Leo en un diario el anuncio de una nueva ley que sancionará los insultos, injurias, menosprecios… dirigidos contra cualesquiera personas que pertenezcan a una de la las “minorías que debemos proteger”. He pensado siempre que los poderes públicos apenas deben intervenir en las relaciones interpersonales y mucho menos en las íntimas, pero también entiendo que si a un subsahariano se le insulta o desprecia por ser negro, pues el ofendido tiene derecho a defenderse… pero no hasta el punto en que –según se anuncia– lo va a hacer la nueva ley: el de invertir la carga de la prueba. Dicho de otra forma: si una mujer obesa le denuncia a usted por haberse dirigido a ella llamándola “gorda” o “sebosa”, no es ella quien tiene que buscarse testigos para demostrar que usted la insultó, es usted quien tendrá que demostrar que no hizo tal cosa… y de esa guisa el pensamiento políticamente correcto va horadando principios democráticos que creíamos inamovibles y fundamentales.

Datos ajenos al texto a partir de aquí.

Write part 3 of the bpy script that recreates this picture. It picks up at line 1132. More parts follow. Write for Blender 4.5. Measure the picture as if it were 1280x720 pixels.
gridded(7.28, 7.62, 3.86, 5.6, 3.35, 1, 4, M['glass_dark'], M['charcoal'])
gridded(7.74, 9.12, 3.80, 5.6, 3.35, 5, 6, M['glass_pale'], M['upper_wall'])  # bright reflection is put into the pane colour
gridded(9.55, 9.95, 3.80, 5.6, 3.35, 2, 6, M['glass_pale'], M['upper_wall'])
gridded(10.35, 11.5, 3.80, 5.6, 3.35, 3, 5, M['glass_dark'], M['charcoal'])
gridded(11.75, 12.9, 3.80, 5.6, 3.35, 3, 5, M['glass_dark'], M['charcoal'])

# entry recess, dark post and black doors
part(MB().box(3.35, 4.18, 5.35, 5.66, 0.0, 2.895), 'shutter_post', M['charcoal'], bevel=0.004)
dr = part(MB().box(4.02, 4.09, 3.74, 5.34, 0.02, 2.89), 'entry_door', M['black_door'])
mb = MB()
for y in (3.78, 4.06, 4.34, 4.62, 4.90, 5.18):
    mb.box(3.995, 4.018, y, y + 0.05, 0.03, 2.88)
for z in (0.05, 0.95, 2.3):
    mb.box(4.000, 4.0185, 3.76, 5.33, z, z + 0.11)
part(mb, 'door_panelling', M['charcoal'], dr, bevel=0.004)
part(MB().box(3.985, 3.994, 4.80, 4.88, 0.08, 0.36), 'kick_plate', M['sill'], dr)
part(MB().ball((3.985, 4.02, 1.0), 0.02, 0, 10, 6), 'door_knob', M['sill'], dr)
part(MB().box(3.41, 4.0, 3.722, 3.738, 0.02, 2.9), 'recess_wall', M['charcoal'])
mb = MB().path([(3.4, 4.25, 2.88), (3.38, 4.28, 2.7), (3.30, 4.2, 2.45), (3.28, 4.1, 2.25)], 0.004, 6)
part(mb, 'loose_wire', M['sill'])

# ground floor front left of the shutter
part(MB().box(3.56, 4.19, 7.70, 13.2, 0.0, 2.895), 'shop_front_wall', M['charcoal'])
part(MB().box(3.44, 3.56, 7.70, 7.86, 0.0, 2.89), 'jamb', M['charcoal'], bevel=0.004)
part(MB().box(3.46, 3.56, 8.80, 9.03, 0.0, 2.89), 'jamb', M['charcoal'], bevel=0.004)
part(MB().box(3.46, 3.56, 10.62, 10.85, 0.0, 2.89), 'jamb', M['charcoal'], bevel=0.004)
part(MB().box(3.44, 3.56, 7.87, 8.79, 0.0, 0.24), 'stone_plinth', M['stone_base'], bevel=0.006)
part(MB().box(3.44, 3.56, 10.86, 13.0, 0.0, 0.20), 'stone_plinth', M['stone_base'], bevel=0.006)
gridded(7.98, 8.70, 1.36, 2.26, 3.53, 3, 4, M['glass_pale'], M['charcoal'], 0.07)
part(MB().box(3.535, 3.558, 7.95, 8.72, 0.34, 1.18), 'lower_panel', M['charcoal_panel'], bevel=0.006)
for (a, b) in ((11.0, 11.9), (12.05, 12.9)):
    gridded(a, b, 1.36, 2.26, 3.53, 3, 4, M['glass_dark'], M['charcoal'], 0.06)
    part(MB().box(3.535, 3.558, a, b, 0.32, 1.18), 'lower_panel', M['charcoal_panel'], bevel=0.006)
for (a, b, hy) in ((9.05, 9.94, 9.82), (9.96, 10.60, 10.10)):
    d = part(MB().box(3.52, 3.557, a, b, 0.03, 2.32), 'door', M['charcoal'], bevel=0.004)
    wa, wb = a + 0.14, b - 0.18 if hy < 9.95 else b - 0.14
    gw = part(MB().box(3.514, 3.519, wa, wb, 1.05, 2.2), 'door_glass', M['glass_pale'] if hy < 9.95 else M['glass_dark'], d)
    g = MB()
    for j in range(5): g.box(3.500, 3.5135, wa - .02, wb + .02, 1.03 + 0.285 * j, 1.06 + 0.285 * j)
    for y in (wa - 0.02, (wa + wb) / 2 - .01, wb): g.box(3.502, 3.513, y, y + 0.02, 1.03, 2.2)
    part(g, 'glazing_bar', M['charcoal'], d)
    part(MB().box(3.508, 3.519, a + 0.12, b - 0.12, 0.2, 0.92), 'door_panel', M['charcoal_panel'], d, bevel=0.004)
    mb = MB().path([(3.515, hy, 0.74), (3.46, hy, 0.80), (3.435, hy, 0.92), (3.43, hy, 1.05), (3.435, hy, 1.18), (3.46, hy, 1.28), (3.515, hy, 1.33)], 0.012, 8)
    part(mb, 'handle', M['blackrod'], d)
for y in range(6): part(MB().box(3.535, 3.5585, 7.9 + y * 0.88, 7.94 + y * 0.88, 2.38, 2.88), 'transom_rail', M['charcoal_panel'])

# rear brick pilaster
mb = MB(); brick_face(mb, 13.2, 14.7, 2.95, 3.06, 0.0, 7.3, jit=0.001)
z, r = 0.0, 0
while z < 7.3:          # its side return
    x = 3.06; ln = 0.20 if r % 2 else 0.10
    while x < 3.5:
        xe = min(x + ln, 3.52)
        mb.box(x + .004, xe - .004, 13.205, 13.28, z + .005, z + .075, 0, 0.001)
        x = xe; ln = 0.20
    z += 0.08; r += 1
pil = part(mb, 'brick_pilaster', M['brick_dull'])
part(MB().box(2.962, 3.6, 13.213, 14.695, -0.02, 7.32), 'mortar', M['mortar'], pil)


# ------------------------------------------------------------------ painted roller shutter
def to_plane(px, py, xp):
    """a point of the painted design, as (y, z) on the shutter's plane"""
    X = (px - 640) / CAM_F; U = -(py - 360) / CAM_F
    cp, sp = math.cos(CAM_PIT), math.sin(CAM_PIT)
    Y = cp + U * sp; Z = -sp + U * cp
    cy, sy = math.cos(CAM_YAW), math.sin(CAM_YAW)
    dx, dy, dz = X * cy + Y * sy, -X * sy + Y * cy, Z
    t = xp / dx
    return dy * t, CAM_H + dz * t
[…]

Uno de esos preceptos básicos es el artículo 9 de la Declaración de los Derechos del Hombre y del Ciudadano de 1789: “Todo hombre se presume inocente mientras no se pruebe su culpabilidad”. Y es que la corrección política no se para ante la Ilustración ni ante las revoluciones liberales. Nada ni nadie es obstáculo para este impulso “salvador”. Ya lo comprobamos con la primera ley orgánica aprobada en las Cortes bajo la presidencia de Zapatero: la ley contra la violencia de género, que se saltaba el artículo 1 de la Declaración de 1798 (“La ley debe ser igual para todos, tanto cuando proteja como cuando castigue”). En efecto, dicha ley enmendaba el código penal (y a mi juicio la Constitución) imponiendo penas diferentes si el agresor es un varón (mayores penas) o una mujer (menores penas). Más de 200 años de sentido común y de principios democráticos saltaban por los aires en aras de la ideología feminista.
Un disparate que sólo se concibe en un Parlamento incapaz de oponerse al vendaval de lo “políticamente correcto”.